El ojo del tiburón

Crítica de Iván Steinhardt - El rincón del cinéfilo

El hombre (o los chicos) y la naturaleza. Su hábitat, sus costumbres, sus formas de hablar… cuesta encontrar una decena de minutos inicial que registre con tanta naturalidad. Alejo Hoijman usa, ante todo, los dos elementos principales del cine, la luz y la cámara (el montaje también, pero en segunda instancia), para seguir un rato en la vida de Maicol y Bryan.

El sonido no parece importar tanto, al menos el producido por los personajes al hablar, porque mucho de lo que dicen no se escucha merced a que no son actores, la proyección de voz, etc.

Así comienza “El ojo del tiburón”. No hay intenciones preciosistas en la puesta ni en los encuadres, más bien el gran desafío es registrar intentando no estar. No molestar. Así los vemos en estado tan orgánico como espontáneo. Jugando en el río, buscando música en una X-Box o yendo de pesca nocturna. Aparecen los juegos, los diálogos compinches, una chica que se llama Jimena, por la cual Maicol empieza a sentir cosquilleo… Pero también, muy subrepticiamente, vemos algunas señales de saber que esta etapa se está terminando. Pronto serán chicos con edad de ser responsables y capaces de valerse por sí mismos. Aún en chiste, el dialogo que mantienen los dos amigos sobre la maestra preguntando ¿qué quieren ser cuando sean grandes?, pinta un poco de ese futuro, a lo que Maicol responde: “Voy a ser traficante…”

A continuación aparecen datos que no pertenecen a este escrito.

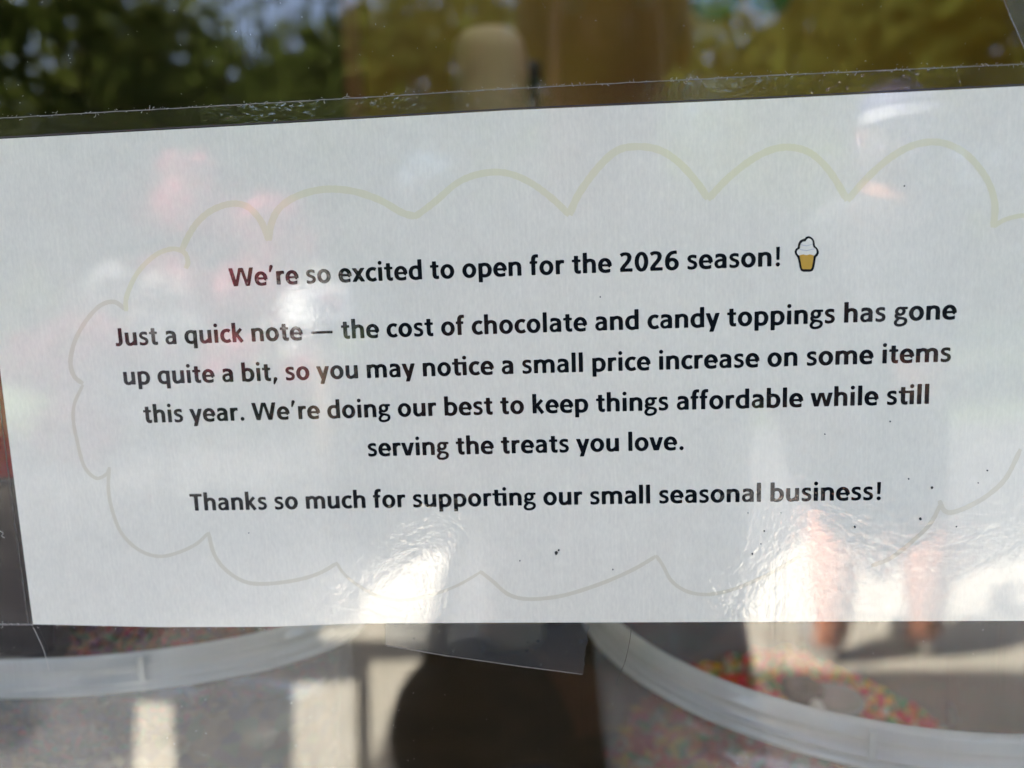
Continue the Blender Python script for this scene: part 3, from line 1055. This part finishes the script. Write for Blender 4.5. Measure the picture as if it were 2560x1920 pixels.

Todo ocurre en esta impronta documental con intenciones de contar una realidad disfrazada de historia. Un recorte de esa realidad sin guión. Hasta ahí, el código se entiende. Es el espectador quien debe proponerse llenar los espacios en blanco y construir el resto de esa realidad mostrada por la cámara.

Pero a los 64 minutos se produce algo que rompe todo el código y lo tira por la borda. Se hace un bollo con el guión y se tira. Es una escena en la cual los chicos se sientan en un sillón a ver una parte de lo filmado. Una salida a pescar que antes vio el espectador, Maicol y Bryan se ríen de la situación vivida en un bote de pesca. Comentan, se critican. Y uno le dice al otro: “ese es tu futuro” frente a la imagen de quien conduce la lancha. Extrañamente, así el director acaba de romper su propia barrera anulando la naturalidad del género documental. Esa escena es como revelar el truco de magia y, por qué no, negar el recurso que hasta ese momento venía dando resultado.

Nada de lo que ocurre después parece natural porque esa imagen opera en ellos de la misma manera que lo hace en cualquier persona que se ve en pantalla. Condiciona. Ya no importará si los siguientes 25 minutos fueron filmados o no después. Todo queda viciado. En la playa el chico camina y se da vuelta mirando a cámara. Luego esta registra un primer plano de él, haciendo que busca algo en la costa. Mira de un lado al otro pero notamos que sólo hay un propósito: contar que está buscando algo. También hay sólo un resultado: el chico no es actor.

El documental dejó de serlo. Otra escena. Cámara fija en la proa del bote. Ahora hay cinco tripulantes intentando mantener la vista fuera de la lente sin lograrlo. Todo armado en función de una historia que nunca existió porque no pretendía serlo. Ahí sí entonces, cabe preguntar todo lo concerniente a construcción de personajes, armado de subtramas o al menos de una que tenga principio, etc, etc. “El ojo del tiburón” queda finalmente o como un documental desnaturalizado o una ficción flojamente armada. Desconcierta, pero no en el mejor sentido.